# [Task statement]
Please transcribe the listing below in full and word for word, without its pictures.

====== Input records

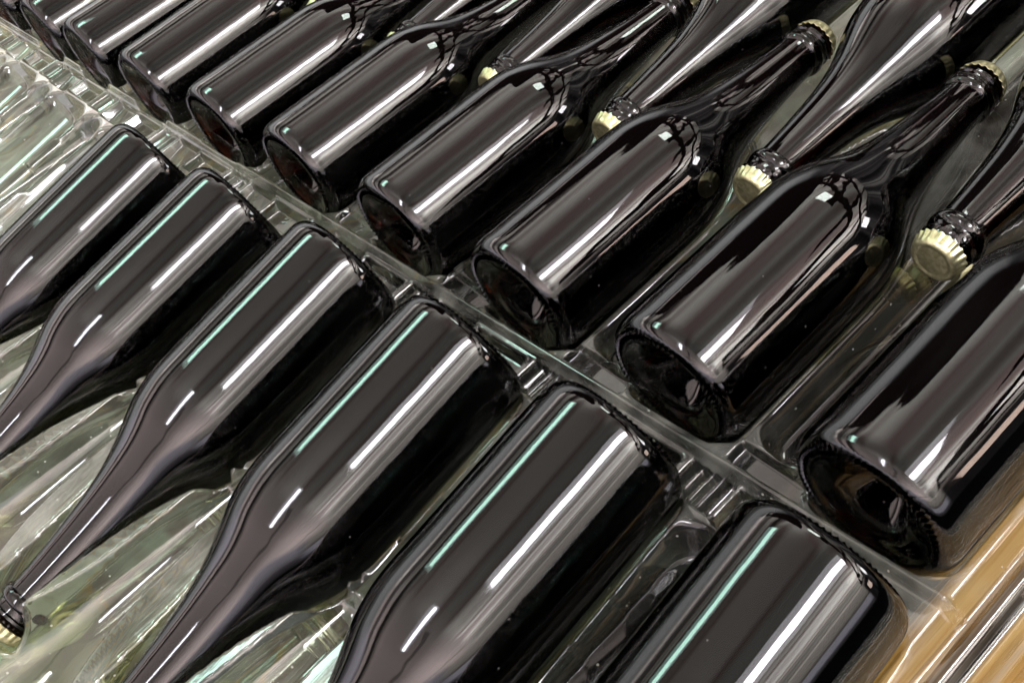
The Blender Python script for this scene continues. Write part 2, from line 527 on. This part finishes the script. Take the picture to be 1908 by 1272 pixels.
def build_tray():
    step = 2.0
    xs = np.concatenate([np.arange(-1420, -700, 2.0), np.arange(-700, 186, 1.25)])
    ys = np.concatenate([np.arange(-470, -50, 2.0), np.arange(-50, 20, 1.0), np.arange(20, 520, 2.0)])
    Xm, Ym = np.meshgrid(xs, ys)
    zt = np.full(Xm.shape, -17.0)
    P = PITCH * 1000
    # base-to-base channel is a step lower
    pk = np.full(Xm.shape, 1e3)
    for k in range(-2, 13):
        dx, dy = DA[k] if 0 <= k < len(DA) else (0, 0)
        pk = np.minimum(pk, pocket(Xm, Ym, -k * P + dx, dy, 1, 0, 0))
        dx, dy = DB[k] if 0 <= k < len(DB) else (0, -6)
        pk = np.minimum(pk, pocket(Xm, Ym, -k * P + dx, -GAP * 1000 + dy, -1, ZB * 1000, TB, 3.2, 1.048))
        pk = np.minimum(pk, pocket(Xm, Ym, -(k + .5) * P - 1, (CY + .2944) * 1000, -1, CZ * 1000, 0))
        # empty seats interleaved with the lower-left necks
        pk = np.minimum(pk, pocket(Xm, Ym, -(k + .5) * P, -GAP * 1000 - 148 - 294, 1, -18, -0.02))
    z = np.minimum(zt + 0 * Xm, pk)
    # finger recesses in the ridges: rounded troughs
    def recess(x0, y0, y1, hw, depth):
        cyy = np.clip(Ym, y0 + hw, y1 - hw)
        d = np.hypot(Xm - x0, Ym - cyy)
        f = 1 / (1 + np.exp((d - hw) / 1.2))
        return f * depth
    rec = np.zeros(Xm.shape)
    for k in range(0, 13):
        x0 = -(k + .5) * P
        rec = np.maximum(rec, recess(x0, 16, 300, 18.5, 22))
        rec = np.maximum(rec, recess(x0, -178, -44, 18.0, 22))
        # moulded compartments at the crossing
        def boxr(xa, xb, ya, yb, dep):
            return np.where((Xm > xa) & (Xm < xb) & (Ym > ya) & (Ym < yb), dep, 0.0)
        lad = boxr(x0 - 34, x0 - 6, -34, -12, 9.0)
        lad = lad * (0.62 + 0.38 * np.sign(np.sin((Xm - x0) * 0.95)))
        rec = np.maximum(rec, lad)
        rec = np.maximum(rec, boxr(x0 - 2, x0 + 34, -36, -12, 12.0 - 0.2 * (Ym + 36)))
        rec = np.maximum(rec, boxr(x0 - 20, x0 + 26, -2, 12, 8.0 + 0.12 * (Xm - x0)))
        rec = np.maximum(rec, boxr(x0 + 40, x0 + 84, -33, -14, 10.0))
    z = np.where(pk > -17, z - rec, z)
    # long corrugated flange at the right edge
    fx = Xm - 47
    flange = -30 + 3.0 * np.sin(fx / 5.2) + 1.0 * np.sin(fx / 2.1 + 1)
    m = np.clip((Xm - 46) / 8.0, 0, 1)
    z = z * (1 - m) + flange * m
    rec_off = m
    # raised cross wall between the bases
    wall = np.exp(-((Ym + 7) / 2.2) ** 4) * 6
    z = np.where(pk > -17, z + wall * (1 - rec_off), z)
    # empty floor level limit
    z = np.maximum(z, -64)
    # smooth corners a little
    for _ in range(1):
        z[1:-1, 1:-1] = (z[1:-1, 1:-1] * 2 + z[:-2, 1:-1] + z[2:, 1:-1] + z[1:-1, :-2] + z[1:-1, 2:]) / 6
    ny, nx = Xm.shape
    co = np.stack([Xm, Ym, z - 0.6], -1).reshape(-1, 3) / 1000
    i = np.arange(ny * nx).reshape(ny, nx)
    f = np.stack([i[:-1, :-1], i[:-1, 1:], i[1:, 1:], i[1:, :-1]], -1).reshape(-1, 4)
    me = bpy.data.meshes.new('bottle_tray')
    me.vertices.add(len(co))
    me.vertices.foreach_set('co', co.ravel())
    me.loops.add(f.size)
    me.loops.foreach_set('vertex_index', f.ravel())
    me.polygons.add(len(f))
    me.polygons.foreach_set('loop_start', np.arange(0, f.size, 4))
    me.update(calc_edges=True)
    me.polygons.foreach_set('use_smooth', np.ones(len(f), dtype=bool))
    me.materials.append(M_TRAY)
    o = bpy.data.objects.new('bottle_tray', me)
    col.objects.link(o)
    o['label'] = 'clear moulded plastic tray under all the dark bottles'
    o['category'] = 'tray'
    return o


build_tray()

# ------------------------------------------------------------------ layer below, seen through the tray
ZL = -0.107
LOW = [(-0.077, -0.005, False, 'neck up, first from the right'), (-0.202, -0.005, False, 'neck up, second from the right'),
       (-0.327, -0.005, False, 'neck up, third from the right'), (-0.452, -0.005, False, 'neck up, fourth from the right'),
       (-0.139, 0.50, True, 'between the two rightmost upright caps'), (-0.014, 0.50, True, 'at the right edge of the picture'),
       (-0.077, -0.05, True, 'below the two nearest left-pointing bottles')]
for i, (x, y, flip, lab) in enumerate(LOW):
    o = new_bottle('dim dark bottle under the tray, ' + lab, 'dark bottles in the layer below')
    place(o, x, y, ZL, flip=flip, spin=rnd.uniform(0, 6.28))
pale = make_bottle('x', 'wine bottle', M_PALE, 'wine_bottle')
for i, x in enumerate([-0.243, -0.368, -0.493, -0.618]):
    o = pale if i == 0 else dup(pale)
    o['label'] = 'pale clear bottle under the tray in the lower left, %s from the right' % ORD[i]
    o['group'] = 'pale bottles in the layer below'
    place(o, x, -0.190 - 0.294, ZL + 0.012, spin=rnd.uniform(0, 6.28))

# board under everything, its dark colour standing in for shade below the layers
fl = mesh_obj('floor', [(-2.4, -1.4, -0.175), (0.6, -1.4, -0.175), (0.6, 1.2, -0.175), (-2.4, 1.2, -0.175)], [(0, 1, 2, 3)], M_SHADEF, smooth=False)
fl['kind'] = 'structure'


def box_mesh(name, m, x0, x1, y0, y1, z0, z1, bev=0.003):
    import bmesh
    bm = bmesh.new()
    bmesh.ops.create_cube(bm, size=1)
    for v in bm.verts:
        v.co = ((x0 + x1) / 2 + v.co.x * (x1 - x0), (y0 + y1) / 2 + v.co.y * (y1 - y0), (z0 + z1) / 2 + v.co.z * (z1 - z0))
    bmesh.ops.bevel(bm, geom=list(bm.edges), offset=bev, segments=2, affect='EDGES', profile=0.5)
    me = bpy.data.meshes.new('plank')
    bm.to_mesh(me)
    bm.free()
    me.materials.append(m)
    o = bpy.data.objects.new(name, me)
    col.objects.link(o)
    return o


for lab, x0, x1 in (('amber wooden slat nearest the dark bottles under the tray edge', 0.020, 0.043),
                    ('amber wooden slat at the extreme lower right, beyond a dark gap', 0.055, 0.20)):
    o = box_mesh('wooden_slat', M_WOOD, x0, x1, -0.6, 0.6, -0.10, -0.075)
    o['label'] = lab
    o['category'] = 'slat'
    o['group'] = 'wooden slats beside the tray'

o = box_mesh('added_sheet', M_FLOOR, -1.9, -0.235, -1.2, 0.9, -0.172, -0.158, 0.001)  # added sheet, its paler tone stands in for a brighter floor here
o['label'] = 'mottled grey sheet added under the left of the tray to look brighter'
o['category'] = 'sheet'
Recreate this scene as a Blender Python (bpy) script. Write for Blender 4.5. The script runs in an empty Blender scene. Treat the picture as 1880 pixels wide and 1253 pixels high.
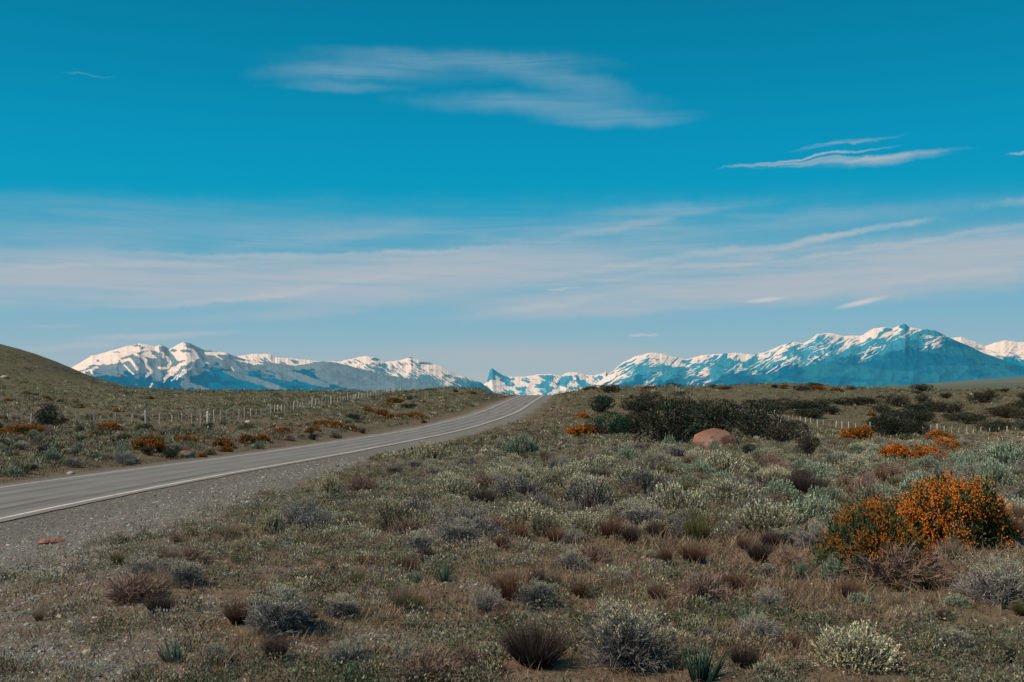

============

# [Written response]
The Blender Python script for this scene continues. Write part 2, from line 527 on. This part finishes the script. Take the picture to be 1908 by 1272 pixels.
def build_tray():
    step = 2.0
    xs = np.concatenate([np.arange(-1420, -700, 2.0), np.arange(-700, 186, 1.25)])
    ys = np.concatenate([np.arange(-470, -50, 2.0), np.arange(-50, 20, 1.0), np.arange(20, 520, 2.0)])
    Xm, Ym = np.meshgrid(xs, ys)
    zt = np.full(Xm.shape, -17.0)
    P = PITCH * 1000
    # base-to-base channel is a step lower
    pk = np.full(Xm.shape, 1e3)
    for k in range(-2, 13):
        dx, dy = DA[k] if 0 <= k < len(DA) else (0, 0)
        pk = np.minimum(pk, pocket(Xm, Ym, -k * P + dx, dy, 1, 0, 0))
        dx, dy = DB[k] if 0 <= k < len(DB) else (0, -6)
        pk = np.minimum(pk, pocket(Xm, Ym, -k * P + dx, -GAP * 1000 + dy, -1, ZB * 1000, TB, 3.2, 1.048))
        pk = np.minimum(pk, pocket(Xm, Ym, -(k + .5) * P - 1, (CY + .2944) * 1000, -1, CZ * 1000, 0))
        # empty seats interleaved with the lower-left necks
        pk = np.minimum(pk, pocket(Xm, Ym, -(k + .5) * P, -GAP * 1000 - 148 - 294, 1, -18, -0.02))
    z = np.minimum(zt + 0 * Xm, pk)
    # finger recesses in the ridges: rounded troughs
    def recess(x0, y0, y1, hw, depth):
        cyy = np.clip(Ym, y0 + hw, y1 - hw)
        d = np.hypot(Xm - x0, Ym - cyy)
        f = 1 / (1 + np.exp((d - hw) / 1.2))
        return f * depth
    rec = np.zeros(Xm.shape)
    for k in range(0, 13):
        x0 = -(k + .5) * P
        rec = np.maximum(rec, recess(x0, 16, 300, 18.5, 22))
        rec = np.maximum(rec, recess(x0, -178, -44, 18.0, 22))
        # moulded compartments at the crossing
        def boxr(xa, xb, ya, yb, dep):
            return np.where((Xm > xa) & (Xm < xb) & (Ym > ya) & (Ym < yb), dep, 0.0)
        lad = boxr(x0 - 34, x0 - 6, -34, -12, 9.0)
        lad = lad * (0.62 + 0.38 * np.sign(np.sin((Xm - x0) * 0.95)))
        rec = np.maximum(rec, lad)
        rec = np.maximum(rec, boxr(x0 - 2, x0 + 34, -36, -12, 12.0 - 0.2 * (Ym + 36)))
        rec = np.maximum(rec, boxr(x0 - 20, x0 + 26, -2, 12, 8.0 + 0.12 * (Xm - x0)))
        rec = np.maximum(rec, boxr(x0 + 40, x0 + 84, -33, -14, 10.0))
    z = np.where(pk > -17, z - rec, z)
    # long corrugated flange at the right edge
    fx = Xm - 47
    flange = -30 + 3.0 * np.sin(fx / 5.2) + 1.0 * np.sin(fx / 2.1 + 1)
    m = np.clip((Xm - 46) / 8.0, 0, 1)
    z = z * (1 - m) + flange * m
    rec_off = m
    # raised cross wall between the bases
    wall = np.exp(-((Ym + 7) / 2.2) ** 4) * 6
    z = np.where(pk > -17, z + wall * (1 - rec_off), z)
    # empty floor level limit
    z = np.maximum(z, -64)
    # smooth corners a little
    for _ in range(1):
        z[1:-1, 1:-1] = (z[1:-1, 1:-1] * 2 + z[:-2, 1:-1] + z[2:, 1:-1] + z[1:-1, :-2] + z[1:-1, 2:]) / 6
    ny, nx = Xm.shape
    co = np.stack([Xm, Ym, z - 0.6], -1).reshape(-1, 3) / 1000
    i = np.arange(ny * nx).reshape(ny, nx)
    f = np.stack([i[:-1, :-1], i[:-1, 1:], i[1:, 1:], i[1:, :-1]], -1).reshape(-1, 4)
    me = bpy.data.meshes.new('bottle_tray')
    me.vertices.add(len(co))
    me.vertices.foreach_set('co', co.ravel())
    me.loops.add(f.size)
    me.loops.foreach_set('vertex_index', f.ravel())
    me.polygons.add(len(f))
    me.polygons.foreach_set('loop_start', np.arange(0, f.size, 4))
    me.update(calc_edges=True)
    me.polygons.foreach_set('use_smooth', np.ones(len(f), dtype=bool))
    me.materials.append(M_TRAY)
    o = bpy.data.objects.new('bottle_tray', me)
    col.objects.link(o)
    o['label'] = 'clear moulded plastic tray under all the dark bottles'
    o['category'] = 'tray'
    return o


build_tray()

# ------------------------------------------------------------------ layer below, seen through the tray
ZL = -0.107
LOW = [(-0.077, -0.005, False, 'neck up, first from the right'), (-0.202, -0.005, False, 'neck up, second from the right'),
       (-0.327, -0.005, False, 'neck up, third from the right'), (-0.452, -0.005, False, 'neck up, fourth from the right'),
       (-0.139, 0.50, True, 'between the two rightmost upright caps'), (-0.014, 0.50, True, 'at the right edge of the picture'),
       (-0.077, -0.05, True, 'below the two nearest left-pointing bottles')]
for i, (x, y, flip, lab) in enumerate(LOW):
    o = new_bottle('dim dark bottle under the tray, ' + lab, 'dark bottles in the layer below')
    place(o, x, y, ZL, flip=flip, spin=rnd.uniform(0, 6.28))
pale = make_bottle('x', 'wine bottle', M_PALE, 'wine_bottle')
for i, x in enumerate([-0.243, -0.368, -0.493, -0.618]):
    o = pale if i == 0 else dup(pale)
    o['label'] = 'pale clear bottle under the tray in the lower left, %s from the right' % ORD[i]
    o['group'] = 'pale bottles in the layer below'
    place(o, x, -0.190 - 0.294, ZL + 0.012, spin=rnd.uniform(0, 6.28))

# board under everything, its dark colour standing in for shade below the layers
fl = mesh_obj('floor', [(-2.4, -1.4, -0.175), (0.6, -1.4, -0.175), (0.6, 1.2, -0.175), (-2.4, 1.2, -0.175)], [(0, 1, 2, 3)], M_SHADEF, smooth=False)
fl['kind'] = 'structure'


def box_mesh(name, m, x0, x1, y0, y1, z0, z1, bev=0.003):
    import bmesh
    bm = bmesh.new()
    bmesh.ops.create_cube(bm, size=1)
    for v in bm.verts:
        v.co = ((x0 + x1) / 2 + v.co.x * (x1 - x0), (y0 + y1) / 2 + v.co.y * (y1 - y0), (z0 + z1) / 2 + v.co.z * (z1 - z0))
    bmesh.ops.bevel(bm, geom=list(bm.edges), offset=bev, segments=2, affect='EDGES', profile=0.5)
    me = bpy.data.meshes.new('plank')
    bm.to_mesh(me)
    bm.free()
    me.materials.append(m)
    o = bpy.data.objects.new(name, me)
    col.objects.link(o)
    return o


for lab, x0, x1 in (('amber wooden slat nearest the dark bottles under the tray edge', 0.020, 0.043),
                    ('amber wooden slat at the extreme lower right, beyond a dark gap', 0.055, 0.20)):
    o = box_mesh('wooden_slat', M_WOOD, x0, x1, -0.6, 0.6, -0.10, -0.075)
    o['label'] = lab
    o['category'] = 'slat'
    o['group'] = 'wooden slats beside the tray'

o = box_mesh('added_sheet', M_FLOOR, -1.9, -0.235, -1.2, 0.9, -0.172, -0.158, 0.001)  # added sheet, its paler tone stands in for a brighter floor here
o['label'] = 'mottled grey sheet added under the left of the tray to look brighter'
o['category'] = 'sheet'
Recreate this scene as a Blender Python (bpy) script. Write for Blender 4.5. The script runs in an empty Blender scene. Treat the picture as 1880 pixels wide and 1253 pixels high.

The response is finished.